Sarah Meador wrote this review.
I first saw Wizards at the strange age of 7, when a baby-sitter attempted to pacify me through video. On the afternoon lineup were a couple of Disney movies, a reel of old black and white cartoons, and this one video to which the store had lost the box. But they were pretty sure it was a cartoon, so show it to the kids. I mostly ignored the other films; they were fun, but standard kiddy fare. And then this mystery film came on the screen. It started with no bright colors, no music, just a picture of a huge book and a dry-voiced narrator introducing the story as: “An illuminating history of the battle fought between technology and Magic …”
I was stunned. There was a battle! There were hideous ugly mutants! “The world blew up in a thousand atomic fireballs?” Some one had made a fantasy cartoon without assuming that the audience had brains of tapioca! I was hypnotized until the movie ended and then demanded to see it again. And again. And then it disappeared back to the video store, and I lost it for years. But eventually I hunted down the tape, at the far more cynical age of 15, and was happy to discover it had lost none of its punch.
So what about Wizards managed to catch a 7 year old’s notoriously short attention span and entertain a teenager suffering from fantasy overload? Certainly, the basic plot was nothing special. In Magic’s corner, representing the forces of good, nature, and free love, are the elf Weehawk, the fairy princess Eleanor, and the Wizard Avatar. They set off to put an end to Avatar’s evil brother, Blackwulf, who is backed by hoards of stupid mutants and WW II era technology, but who has still managed to lose the war so far. Good vs. Evil, fairies vs. mutants … pretty standard stuff.

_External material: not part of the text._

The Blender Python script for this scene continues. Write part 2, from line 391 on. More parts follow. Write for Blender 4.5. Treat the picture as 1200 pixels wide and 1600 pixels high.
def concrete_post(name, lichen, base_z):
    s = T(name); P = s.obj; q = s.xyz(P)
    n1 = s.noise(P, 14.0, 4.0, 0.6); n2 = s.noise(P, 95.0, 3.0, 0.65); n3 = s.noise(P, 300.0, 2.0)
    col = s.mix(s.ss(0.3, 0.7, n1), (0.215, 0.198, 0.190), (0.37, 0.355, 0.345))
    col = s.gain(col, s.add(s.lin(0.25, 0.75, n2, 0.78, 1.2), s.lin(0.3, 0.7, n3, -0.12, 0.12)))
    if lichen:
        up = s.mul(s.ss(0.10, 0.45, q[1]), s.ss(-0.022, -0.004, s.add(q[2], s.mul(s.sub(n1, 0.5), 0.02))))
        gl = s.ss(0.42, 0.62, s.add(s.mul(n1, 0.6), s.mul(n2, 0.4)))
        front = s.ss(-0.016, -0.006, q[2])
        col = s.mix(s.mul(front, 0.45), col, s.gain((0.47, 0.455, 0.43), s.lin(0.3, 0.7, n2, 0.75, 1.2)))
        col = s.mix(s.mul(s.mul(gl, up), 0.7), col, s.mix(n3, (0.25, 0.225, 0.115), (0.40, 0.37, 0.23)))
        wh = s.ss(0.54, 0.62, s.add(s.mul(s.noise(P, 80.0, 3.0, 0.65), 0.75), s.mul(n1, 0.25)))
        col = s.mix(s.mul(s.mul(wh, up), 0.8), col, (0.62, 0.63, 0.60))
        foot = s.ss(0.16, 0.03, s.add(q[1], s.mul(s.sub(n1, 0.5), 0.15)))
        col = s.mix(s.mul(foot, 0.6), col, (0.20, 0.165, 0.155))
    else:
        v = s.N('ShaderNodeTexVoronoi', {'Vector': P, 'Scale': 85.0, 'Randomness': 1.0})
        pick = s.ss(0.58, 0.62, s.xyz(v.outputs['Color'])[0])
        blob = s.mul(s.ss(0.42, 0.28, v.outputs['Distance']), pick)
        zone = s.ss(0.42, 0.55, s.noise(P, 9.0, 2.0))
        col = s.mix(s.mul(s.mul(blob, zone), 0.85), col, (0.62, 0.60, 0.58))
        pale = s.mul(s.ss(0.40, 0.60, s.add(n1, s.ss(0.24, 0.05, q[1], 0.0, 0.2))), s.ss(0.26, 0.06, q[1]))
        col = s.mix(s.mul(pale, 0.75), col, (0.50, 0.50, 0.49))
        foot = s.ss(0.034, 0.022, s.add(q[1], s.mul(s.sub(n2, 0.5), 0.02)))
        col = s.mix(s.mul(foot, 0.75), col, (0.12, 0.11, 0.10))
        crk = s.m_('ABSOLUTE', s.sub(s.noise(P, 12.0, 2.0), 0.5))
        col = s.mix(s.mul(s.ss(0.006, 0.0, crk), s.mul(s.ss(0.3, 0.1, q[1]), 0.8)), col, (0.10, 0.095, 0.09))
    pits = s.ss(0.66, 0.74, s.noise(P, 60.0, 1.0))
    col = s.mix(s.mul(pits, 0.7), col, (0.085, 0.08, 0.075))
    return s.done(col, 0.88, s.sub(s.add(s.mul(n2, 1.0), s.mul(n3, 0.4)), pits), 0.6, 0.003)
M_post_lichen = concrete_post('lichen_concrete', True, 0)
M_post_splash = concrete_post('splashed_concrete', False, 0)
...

What sets Wizards apart is how Bakshi handles the stereotypes. Eleanor swings her sex appeal around like a weapon, playing the naïve as a political tool. Most delightful to me are the elves. At a time when Tolkien influence had seeded fantasy with languorous elves prone to reminiscing at the drop of a hat, Weehawk and his fellow elves were nasty, brutish, and short. There are fat little fairies, weirdly incompetent robot soldiers, and religious parodies that blew right by me the first time I saw it.
Not to say that Wizards is subtle … Ralph Bakshi has been accused of many things; subtlety is not one of them. The Blackwulf/Hitler comparison is made as obvious as possible, with the aid of giant swastikas painted on everything. The mutant/robot armies alternate between comically moronic and cruel, and the characters are painted in giant sweeping strokes. And, this being a Bakshi film, rotoscoped Nazis, Vikings, and Zulus(!) march about the proceedings with abandon. But the weird sense of fun running through the whole thing keeps the heavy symbolism from getting oppressive.
In the end, Wizards is a cult film. Like other cult films, it’s not necessarily perfect, but it is always energetic. The small budget is often grievously obvious, and the plot is simplistic at best, but Eleanor shows more personality in five minutes than the average Disney heroine in an entire movie. If you need your fantasy sleek and pretty, this probably isn’t the film for you. If you’re willing to accept some grit in the course of something a little different, give Wizards a try.
(Twentieth Century Fox, 1977)
Wizards is available on DVD and through many streaming services.